Data shown:
## Start
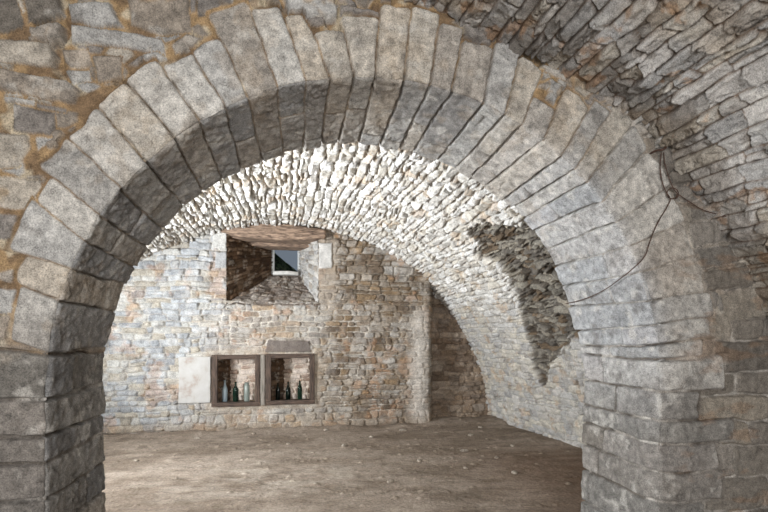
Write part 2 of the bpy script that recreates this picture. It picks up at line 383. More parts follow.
    col = mix(col, pal(ci, [(160, 160, 162), (146, 148, 150), (168, 167, 166)], 14, .08), sstep(W, .15, -.05) * sstep(Sg, S_L + 3.0, S_L + 3.8) * .8 * sstep(Z, .8, 1.6))  # cool light on the right soffit tinted into the stone colour
    rub = ~dress
    col = mix(col, pal(ci, [(150, 140, 128), (160, 152, 142), (140, 134, 128), (166, 158, 146), (130, 124, 118), (168, 166, 162)], 4, .12), rub * 1.)
    col[cid == 906] = rgb(96, 78, 66); col[(cid == 900) | (cid == 901)] = rgb(112, 106, 98)
    col[(cid == 923)] = mix(rgb(168, 154, 134), rgb(170, 128, 72), sstep(fbm(X * 14, Z * 14, 3, 44), -.15, .25))[cid == 923]
    col = col * np.where(kind == 1, 1.09, 1.)[..., None]
    spk = fbm(Sg * 34, W * 34, 3, 201, .7); lich = fbm(Sg * 13 + 4, W * 13, 4, 202, .65)
    col = col * (1 + .30 * np.clip(spk, -1, 1) + .26 * np.clip(lich, -.8, .8))[..., None]
    # blotches of ochre mortar dragged over stones, pale lime crust
    oc = sstep(fbm(Sg * 7, W * 7, 4, 81, .6), .16, .40) * np.where(rub, .8, .25) * sstep(Z, 1.2, 1.5) * sstep(X, 2.3, 1.5)
    col = mix(col, rgb(164, 140, 108), oc * .7)
    pale = sstep(fbm(Sg * 11 + 9, W * 11, 4, 82, .6), .18, .5); col = mix(col, rgb(206, 202, 194), pale * .45)
    dk = sstep(fbm(Sg * 9 + 30, W * 9, 5, 83, .65), .14, .5); col = mix(col, rgb(96, 90, 84), dk * .40)
    mt = sstep(d, .003, -.004)
    g1 = rgb(160, 134, 100); g2 = rgb(126, 104, 80); g3 = rgb(186, 172, 148)
    mc = mix(mix(g1 + X[..., None] * 0, g2, sstep(fbm(Sg * 12, W * 12, 3, 85), -.2, .3)), g3, sstep(fbm(X * 10, Z * 10, 3, 86), .2, .5))
    gm = mix(rgb(150, 144, 136) + X[..., None] * 0, rgb(190, 185, 177), sstep(fbm(Sg * 9, W * 9, 3, 87), -.1, .35))
    isg = np.where(rub | (W > 0), 1., .55) * (1 - sstep(Z, 1.7, 1.2)) * (1 - .75 * sstep(X, 1.4, 1.9)) * np.where((W < 0) & (Sg > S_L + 2.6), .2, 1)
    jm = ((kind == 1) + (kind == 2) * .8) * sstep(fbm(Sg * 5, W * 5, 3, 187), -.25, .2)
    gm = mix(gm, rgb(84, 76, 68), (kind == 2) * sstep(fbm(Sg * 4, W * 4, 3, 188), -.2, .15) * .85)
    mc = mix(mc, rgb(112, 92, 70), jm * .85)
    col = mix(col, mix(gm, mc, isg), sstep(d, np.where(dress, .004, .003), -.004))
    # rusty stains on the lower right courses
    rg = rub * sstep(X, 1.9, 2.2) * (W > 0) * (1 - mt)
    col = mix(col, pal(ci, [(120, 114, 106), (134, 128, 120), (108, 102, 94), (142, 134, 122)], 93, .1), rg * .85)
    ru = .45 * sstep(fbm(X * 5 + 3, Z * 13, 4, 88), .24, .46) * sstep(X, 2.1, 2.3) * (W > 0); col = mix(col, rgb(150, 108, 66), ru * .5)
    # --- crop by the vault so the sheet ends just above it
    t_, vx, vz, _, _ = resample(FV, .02)
    ang = np.arctan2(Z - .6, X - .1); va = np.arctan2(vz - .6, vx - .1); vr = np.hypot(vx - .1, vz - .6); od = np.argsort(va)
    keep = (np.hypot(X - .1, Z - .6) < np.interp(ang, va[od], vr[od]) + .12) | (Z < 0) | back
    keep &= Z > -.12
    Q = grid_quads(len(s), len(w), keep, flip=False)
    C = co.reshape(-1, 3); K = col.reshape(-1, 3); vv = vid.ravel()[Q[:, 0]]
    arch = empty('stone_arch', (CX, Y0, CZ))
    tag(arch, 'wide round arch of dressed grey voussoirs between the near room and the cellar', 'arch')
    pl = empty('stone_pier', (CX - R - .1, Y0, 0)); tag(pl, 'dark grey dressed stone pier carrying the left foot of the arch', 'pier')
    pr = empty('stone_pier', (CX + R + .1, Y0, 0)); tag(pr, 'broad pale grey stone pier carrying the right foot of the arch', 'pier')
    nb = len(J) - 1
    for k in range(len(blocks)):
        q = Q[vv == k]
        if len(q) < 30: continue
        par, nm = (arch, 'voussoir') if k < nb else ((pl, 'stone_block') if k < nb + len(sL) - 1 else (pr, 'stone_block'))
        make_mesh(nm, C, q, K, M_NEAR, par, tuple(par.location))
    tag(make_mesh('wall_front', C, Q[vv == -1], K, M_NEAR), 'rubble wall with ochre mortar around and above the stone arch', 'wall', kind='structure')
build_arch_wall()

# ================================================================== 2  FRONT VAULT
def sweep(name, prof, ys, dsu, fn, mat, hole=None, taper=None, zmin=-.06, kind='structure', label=None):
    t, vx, vz, n1, n2 = resample(prof, dsu)
    Tt, Yg = np.meshgrid(t, ys, indexing='ij')
    X = np.repeat(vx[:, None], len(ys), 1); Z = np.repeat(vz[:, None], len(ys), 1); NX = np.repeat(n1[:, None], len(ys), 1); NZ = np.repeat(n2[:, None], len(ys), 1)
    if taper is not None: X = X * taper(Yg)
    H, col = fn(Tt, Yg, X, Z)
    co = np.stack([X + NX * H, Yg, Z + NZ * H], -1).reshape(-1, 3)
    m = Z > zmin
    if hole is not None: m &= ~hole(X, Yg, Z)
    o = make_mesh(name, co, grid_quads(len(t), len(ys), m, True), col.reshape(-1, 3), mat)
    tag(o, label, None, kind=kind); return o
def fv_fn(Tt, Y, X, Z):
    d, cid, du, dv = courses(Y, Tt, 21, (.058, .108), (.11, .38), .016, .005, .010, .6, .12)
    H, S = relief(Y, Tt, d, cid, du, dv, .024, .007, .012, .26, .0115, .006, 13, 1.6, 3)
    # a few stones missing their face
    H = H + .02 * fbm(Y * 1.5, Tt * 1.5, 2, 66)
    warm = sstep(fbm(Y * 2.2, Tt * 2.2, 3, 67), -.05, .35)
    col = mix(pal(cid, [(160, 157, 153), (146, 143, 139), (170, 165, 159), (136, 131, 125), (164, 157, 146)], 5, .12), pal(cid, [(162, 147, 127), (150, 134, 114), (168, 158, 142)], 6, .12), warm * .6)
    oc = sstep(fbm(Y * 6, Tt * 8, 4, 68, .6), .28, .45); col = mix(col, rgb(150, 112, 74), oc * .55)
    col = mix(col, rgb(190, 186, 178), sstep(fbm(Y * 12, Tt * 12, 4, 69, .6), .2, .5) * .4)
    col = mix(col, rgb(96, 76, 58), sstep(d, .004, -.004) * .85)
    return H, col
ysf = np.concatenate([np.arange(-2.6, 1.2, .05), np.arange(1.0, Y0 + .02, .0065)])
sweep('ceiling_front', FV, ysf, .0070, fv_fn, M_NEAR, label='rough stone barrel vault of the near room')

# ================================================================== 3  BACK VAULT
YB = 8.4; YR = 8.9
BV = catmull([(-3.52, -.06), (-3.45, .6), (-3.3, 1.2), (-2.9, 1.95), (-2.3, 2.5), (-1.6, 2.87), (-.86, 3.12), (.1, 3.27), (.96, 3.17), (1.71, 2.91), (2.5, 2.41),
              (3.05, 1.86), (3.4, 1.23), (3.62, .6), (3.75, -.06)])
def taper(Y): return 1 + .0205 * np.clip(8.8 - Y, 0, 3.2)
def lun(X, Y, Z):                 # signed distance inside the collapsed patch of the vault, measured in (Y, Z)
    P = [(3.2, 2.45), (4.2, 2.56), (4.9, 2.62), (5.33, 2.71), (5.88, 2.68), (6.3, 2.58), (6.15, 2.38), (6.30, 2.09), (6.59, 1.74), (6.81, 1.28), (7.0, .78), (6.77, .74), (6.40, 1.09), (5.91, 1.37), (5.5, 1.48), (4.6, 1.5), (3.2, 1.45)]
    w1 = .12 * fbm(Y * 6, Z * 6, 4, 5, .6); w2 = .10 * fbm(Y * 6, Z * 6, 4, 6, .6)
    return np.where(X > 0, poly_sd(Y + w1, Z + w2, P), -1)
def bv_fn(Tt, Y, X, Z):
    low = sstep(Z, .75, .35) * (X > 0)
    d, cid, du, dv = courses(Y, Tt, 33, (.060, .120), (.10, .30), .034, .006, .018, .8, .14)
    H, S = relief(Y, Tt, d, cid, du, dv, .050, .012, .016, .30, .011, .006, 11, 1.5, 7)
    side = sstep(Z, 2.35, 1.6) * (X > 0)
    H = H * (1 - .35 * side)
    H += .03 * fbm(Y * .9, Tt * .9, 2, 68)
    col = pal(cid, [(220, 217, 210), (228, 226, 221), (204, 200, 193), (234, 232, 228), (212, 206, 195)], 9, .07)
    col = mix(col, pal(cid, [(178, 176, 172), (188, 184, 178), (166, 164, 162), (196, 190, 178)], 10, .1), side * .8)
    col = mix(col, rgb(190, 160, 124), sstep(fbm(Y * 5, Tt * 5, 4, 70, .6), .22, .45) * .45)
    col = mix(col, rgb(120, 108, 92), sstep(fbm(Y * 8, Tt * 8, 4, 75, .6), .22, .5) * .4)
    col = mix(col, mix(rgb(132, 112, 84) + X[..., None] * 0, rgb(196, 190, 178), np.maximum(side * .8, sstep(fbm(Y * 3, Tt * 3, 3, 71), .1, .5) * .5)), sstep(d, .002, -.006))
    # collapsed dark patch
    q = lun(X, Y, Z); inn = sstep(q, -.005, .02)
    Yr = Y + .02 * fbm(Y * 8, Tt * 8, 2, 90); Tr = Tt + .02 * fbm(Y * 8, Tt * 8, 2, 92)
    a_ = -.25; Ya = Yr * math.cos(a_) + Tr * math.sin(a_); Ta = -Yr * math.sin(a_) + Tr * math.cos(a_)
    dd, ci, dua, dva = courses(Ya, Ta, 57, (.035, .09), (.06, .30), .045, .004, .008, .7, .25)
    Hr, S2 = relief(Y, Tt, dd, ci, dua, dva, .045, .008, .035, .7, .018, .006, 13, 1.2, 12)
    cr_ = pal(ci, [(132, 126, 116), (112, 106, 98), (150, 144, 132), (98, 90, 80), (162, 154, 140), (120, 104, 86)], 15, .14)
    cr_ = mix(cr_, rgb(62, 52, 44), sstep(dd, .006, -.002) * .8); cr_ = mix(cr_, rgb(176, 170, 158), sstep(fbm(Y * 9, Tt * 9, 4, 96, .6), .15, .45) * .4)
    H = H * (1 - inn) + (Hr - .06 - .07 * sstep(q, 0, .2)) * inn
    col = mix(col, cr_, inn)
    return H, col
ysb = np.arange(Y0 + T - .1, YR + .02, .0115)
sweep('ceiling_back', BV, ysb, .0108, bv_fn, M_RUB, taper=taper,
      hole=lambda X, Y, Z: (X < -2) & (Y > 4.05) & (Y < 5.45) & (Z < 2.05), label='pale limewashed rubble barrel vault of the cellar')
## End
Aim:
Give only the count of lines in this material that contain the string "sweep".

Worked answer:
3